Jauh sebelum ke Pulau Pari, kami juga punya proyek kecil. Bertani cabai rawit dan buah naga di dalam hutan, desaku. Mereka berdua tinggal di rumahku selama beberapa bulan. Mengingat orangtuaku sedang merawat kakek di Merakurak yang sendirian, sepeninggal nenek. Tapi sayangnya, proyek kami gagal. Semua cabai mati, dan kaktus itu, entah rimbanya.

Kami menghabiskan waktu untuk banyak hal. Suatu ketika Zainuri membawa bebek. Itu adalah bekal kami menginap di hutan yang penuh nyamuk. Siangnya, kami menjelajah hutan, menerjang semak. Dia orang yang tak pernah gentar, pemberani yang sahaja.

Dia orang sederhana, santun, dan sabar. Aku jarang mendapati Zainuri marah. Mungkin level kesabarannya sudah menyamai kata sabar itu sendiri. Bahkan sekalipun orang mengejeknya atau cari gara-gara dengannya, dia tetap menjadi sederhana. Dia sering menolong saya dalam keadaaan apapun. Sejauh yang saya tahu, ia mencintai pekerjaannya, di Nurul Hayat. Sebuah yayasan zakat nasional, membantu orang-orang tak mampu. Hal yang paling penting, ia rajin salat.

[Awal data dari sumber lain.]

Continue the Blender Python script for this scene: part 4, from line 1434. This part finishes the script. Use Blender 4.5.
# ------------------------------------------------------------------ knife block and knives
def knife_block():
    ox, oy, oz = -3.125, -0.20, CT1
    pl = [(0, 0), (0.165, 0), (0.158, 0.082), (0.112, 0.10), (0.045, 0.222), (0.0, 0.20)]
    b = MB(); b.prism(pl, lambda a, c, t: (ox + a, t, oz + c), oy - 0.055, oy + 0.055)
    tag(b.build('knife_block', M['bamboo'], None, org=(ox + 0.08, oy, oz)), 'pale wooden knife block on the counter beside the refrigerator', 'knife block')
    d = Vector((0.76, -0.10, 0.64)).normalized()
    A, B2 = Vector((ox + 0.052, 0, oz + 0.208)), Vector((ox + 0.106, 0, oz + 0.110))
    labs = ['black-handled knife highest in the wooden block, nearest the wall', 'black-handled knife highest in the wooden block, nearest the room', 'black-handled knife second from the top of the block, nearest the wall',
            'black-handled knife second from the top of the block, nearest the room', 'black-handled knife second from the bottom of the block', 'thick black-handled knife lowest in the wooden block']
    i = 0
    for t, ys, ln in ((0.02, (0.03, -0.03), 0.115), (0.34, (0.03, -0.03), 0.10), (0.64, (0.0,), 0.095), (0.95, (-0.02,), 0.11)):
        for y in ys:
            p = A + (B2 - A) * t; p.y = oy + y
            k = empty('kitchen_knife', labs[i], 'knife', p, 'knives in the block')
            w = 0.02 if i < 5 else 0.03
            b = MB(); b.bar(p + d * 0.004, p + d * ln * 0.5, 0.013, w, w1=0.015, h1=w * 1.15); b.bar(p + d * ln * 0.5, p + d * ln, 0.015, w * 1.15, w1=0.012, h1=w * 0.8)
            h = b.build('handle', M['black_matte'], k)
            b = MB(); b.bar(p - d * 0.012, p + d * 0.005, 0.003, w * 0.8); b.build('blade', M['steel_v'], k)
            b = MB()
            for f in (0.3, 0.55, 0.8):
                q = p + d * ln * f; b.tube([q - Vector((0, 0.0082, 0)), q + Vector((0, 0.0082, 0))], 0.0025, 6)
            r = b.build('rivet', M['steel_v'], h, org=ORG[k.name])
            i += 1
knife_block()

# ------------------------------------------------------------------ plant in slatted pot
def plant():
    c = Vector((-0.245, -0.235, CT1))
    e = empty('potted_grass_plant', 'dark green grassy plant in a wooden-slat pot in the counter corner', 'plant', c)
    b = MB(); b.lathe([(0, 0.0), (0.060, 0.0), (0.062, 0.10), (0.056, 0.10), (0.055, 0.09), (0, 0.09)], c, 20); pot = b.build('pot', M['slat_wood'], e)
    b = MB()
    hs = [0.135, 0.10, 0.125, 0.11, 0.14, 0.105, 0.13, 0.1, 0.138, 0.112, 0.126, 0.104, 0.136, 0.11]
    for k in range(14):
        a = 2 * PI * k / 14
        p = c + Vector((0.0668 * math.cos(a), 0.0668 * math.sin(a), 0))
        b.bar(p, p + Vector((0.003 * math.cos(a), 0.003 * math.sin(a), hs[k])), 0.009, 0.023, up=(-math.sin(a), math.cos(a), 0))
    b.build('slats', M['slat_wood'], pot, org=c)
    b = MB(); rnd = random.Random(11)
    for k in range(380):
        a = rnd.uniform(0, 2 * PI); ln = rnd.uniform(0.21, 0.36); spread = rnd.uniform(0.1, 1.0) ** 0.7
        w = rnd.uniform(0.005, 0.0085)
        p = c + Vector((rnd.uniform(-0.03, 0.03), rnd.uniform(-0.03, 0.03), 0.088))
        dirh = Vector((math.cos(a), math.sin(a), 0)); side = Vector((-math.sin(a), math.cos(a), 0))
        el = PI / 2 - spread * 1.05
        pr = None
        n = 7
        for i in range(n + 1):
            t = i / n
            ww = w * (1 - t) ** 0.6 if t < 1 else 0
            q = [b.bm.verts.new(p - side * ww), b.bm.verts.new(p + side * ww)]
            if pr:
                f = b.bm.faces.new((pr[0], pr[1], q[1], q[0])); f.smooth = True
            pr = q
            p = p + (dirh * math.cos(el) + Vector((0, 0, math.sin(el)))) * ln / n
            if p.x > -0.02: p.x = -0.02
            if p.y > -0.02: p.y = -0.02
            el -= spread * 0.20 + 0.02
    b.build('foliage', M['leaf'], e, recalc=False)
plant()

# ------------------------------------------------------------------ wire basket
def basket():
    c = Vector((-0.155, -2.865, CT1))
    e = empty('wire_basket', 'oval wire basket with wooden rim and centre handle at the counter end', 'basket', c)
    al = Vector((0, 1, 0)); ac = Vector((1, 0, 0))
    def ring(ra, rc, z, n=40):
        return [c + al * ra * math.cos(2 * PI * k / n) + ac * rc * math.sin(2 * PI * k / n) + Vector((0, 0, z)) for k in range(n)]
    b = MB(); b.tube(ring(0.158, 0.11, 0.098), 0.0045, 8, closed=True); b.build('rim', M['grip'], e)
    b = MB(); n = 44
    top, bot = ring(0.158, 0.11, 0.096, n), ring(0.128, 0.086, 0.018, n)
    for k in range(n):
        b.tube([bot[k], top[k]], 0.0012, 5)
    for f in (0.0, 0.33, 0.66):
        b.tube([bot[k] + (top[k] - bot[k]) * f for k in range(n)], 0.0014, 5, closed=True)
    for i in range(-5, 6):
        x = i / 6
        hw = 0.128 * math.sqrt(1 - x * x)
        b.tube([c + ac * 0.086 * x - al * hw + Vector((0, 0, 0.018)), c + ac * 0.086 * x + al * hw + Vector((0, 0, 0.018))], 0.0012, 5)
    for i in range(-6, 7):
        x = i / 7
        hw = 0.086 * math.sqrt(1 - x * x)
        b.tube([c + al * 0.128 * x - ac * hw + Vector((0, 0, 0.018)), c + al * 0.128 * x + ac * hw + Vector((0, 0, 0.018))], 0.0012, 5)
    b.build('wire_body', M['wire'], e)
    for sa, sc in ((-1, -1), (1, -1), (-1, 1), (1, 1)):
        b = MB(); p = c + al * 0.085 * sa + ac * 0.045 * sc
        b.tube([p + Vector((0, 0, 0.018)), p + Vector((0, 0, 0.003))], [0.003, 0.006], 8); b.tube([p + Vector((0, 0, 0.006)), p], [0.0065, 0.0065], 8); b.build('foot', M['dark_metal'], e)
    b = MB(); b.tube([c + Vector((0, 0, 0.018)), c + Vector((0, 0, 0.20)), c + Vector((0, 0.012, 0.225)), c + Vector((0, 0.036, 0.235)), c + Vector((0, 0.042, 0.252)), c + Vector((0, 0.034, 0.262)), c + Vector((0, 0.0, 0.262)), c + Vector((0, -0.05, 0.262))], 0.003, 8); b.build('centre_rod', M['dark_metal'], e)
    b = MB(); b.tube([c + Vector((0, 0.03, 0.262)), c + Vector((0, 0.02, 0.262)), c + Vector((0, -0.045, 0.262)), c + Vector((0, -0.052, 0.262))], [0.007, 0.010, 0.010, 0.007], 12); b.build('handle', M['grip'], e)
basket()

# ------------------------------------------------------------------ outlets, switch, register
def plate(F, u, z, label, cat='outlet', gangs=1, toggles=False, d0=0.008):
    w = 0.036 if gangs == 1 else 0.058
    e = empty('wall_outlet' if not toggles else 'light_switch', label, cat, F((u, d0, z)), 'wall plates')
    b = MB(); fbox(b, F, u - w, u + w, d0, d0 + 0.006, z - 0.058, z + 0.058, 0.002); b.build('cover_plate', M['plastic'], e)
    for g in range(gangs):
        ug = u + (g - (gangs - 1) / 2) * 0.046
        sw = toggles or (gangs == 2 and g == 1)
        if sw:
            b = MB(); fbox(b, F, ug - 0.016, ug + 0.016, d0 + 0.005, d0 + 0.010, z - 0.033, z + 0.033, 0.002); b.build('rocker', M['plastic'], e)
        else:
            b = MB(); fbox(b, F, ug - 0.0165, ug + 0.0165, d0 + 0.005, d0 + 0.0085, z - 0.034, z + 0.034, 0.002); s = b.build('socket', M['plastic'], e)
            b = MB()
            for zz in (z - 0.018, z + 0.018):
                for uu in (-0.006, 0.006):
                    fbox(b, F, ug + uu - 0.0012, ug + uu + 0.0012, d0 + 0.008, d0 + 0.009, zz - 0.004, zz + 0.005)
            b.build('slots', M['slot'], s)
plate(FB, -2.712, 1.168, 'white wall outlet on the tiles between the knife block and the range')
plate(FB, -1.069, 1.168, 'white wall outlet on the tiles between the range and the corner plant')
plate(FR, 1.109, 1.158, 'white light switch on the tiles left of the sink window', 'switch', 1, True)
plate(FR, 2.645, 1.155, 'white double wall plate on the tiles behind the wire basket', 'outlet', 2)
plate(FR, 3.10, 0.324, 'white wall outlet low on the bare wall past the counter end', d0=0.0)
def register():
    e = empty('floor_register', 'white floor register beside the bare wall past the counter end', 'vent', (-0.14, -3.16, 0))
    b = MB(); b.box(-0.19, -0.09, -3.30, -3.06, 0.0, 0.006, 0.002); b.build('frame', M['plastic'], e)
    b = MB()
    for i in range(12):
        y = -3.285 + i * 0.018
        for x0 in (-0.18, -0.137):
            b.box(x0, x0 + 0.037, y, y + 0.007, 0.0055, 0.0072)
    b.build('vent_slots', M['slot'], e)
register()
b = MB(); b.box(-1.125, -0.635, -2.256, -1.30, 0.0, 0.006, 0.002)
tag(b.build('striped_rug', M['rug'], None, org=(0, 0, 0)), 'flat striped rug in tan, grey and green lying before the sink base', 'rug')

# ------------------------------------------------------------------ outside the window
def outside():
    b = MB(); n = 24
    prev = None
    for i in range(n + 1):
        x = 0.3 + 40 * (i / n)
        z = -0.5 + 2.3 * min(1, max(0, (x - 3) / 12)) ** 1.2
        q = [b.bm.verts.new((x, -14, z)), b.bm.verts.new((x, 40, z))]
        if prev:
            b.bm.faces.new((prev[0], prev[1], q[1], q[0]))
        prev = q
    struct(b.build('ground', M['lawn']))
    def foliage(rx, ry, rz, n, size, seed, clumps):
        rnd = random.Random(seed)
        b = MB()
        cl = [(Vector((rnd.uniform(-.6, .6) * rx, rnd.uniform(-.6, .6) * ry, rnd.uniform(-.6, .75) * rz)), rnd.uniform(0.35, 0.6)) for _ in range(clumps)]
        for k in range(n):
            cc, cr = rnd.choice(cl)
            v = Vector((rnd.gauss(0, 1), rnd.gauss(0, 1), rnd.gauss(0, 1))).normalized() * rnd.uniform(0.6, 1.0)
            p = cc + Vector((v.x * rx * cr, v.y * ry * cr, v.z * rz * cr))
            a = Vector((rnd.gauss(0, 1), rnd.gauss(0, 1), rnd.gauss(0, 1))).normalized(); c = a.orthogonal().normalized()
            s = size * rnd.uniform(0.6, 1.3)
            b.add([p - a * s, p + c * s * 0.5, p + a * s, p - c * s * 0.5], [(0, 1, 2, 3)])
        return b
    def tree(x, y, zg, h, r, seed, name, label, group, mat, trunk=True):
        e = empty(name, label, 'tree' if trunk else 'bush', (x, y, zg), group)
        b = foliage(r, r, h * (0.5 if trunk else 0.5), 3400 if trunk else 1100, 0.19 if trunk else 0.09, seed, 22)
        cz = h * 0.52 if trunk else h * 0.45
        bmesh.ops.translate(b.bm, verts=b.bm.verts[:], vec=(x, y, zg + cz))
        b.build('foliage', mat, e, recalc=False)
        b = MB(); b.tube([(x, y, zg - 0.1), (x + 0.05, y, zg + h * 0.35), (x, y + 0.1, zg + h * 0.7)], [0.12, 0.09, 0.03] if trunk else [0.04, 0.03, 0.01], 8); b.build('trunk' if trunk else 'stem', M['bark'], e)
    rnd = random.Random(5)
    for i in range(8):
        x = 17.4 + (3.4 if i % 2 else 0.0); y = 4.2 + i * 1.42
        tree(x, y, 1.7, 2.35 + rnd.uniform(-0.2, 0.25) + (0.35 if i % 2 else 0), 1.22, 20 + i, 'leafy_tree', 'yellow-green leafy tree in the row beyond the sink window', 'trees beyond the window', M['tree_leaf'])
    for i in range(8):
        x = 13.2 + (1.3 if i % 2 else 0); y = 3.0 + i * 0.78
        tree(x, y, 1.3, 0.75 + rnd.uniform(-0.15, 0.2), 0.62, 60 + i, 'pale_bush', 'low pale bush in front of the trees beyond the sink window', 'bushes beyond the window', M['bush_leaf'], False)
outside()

Zainuri juga seorang sutradara sekaligus aktor teater yang hebat. Terakhir, saya dengar ia sedang menggarap karya milik Almarhum Pak Har. Kata temanku, Komed, karya itu sudah dipentaskan beberapa waktu lalu. Teman-teman kami juga mengakui kecintaannya pada dunia teater, seni, dan kesusastraan.

“Esok, kita mungkin akan mejadi daun berguguran, hujan yang jatuh di halaman, atau layang-layang yang terlepas dari genggaman, hidup bukan hanya sekedar melihat dan dilihat. Tapi hidup mempunyai arti untuk diri nya sendiri dan berguna untuk orang lain..
Muhammad Zainuri

Malam ini, orang-orang terdekatnya sedang berkumpul. Mereka datang sebagai saksi kesederhanannya. Kehadiranmu di dunia sudah banyak membawa kebaikan. Dia banyak menolong orang, tak terhitung dan memiliki budi yang luhur. Masih banyak kisah lain, dari banyak orang terdekatnya, yang tak habis untuk diceritakan.

Saya percaya, kelak, kebaikan akan selalu dibalas kebaikan. Wujudnya memang tak ada di sini lagi, tapi ia selalu di hati semua insan yang mengenalnya. Selamat menghuni hidup baru di pelukan Tuhan, sobat.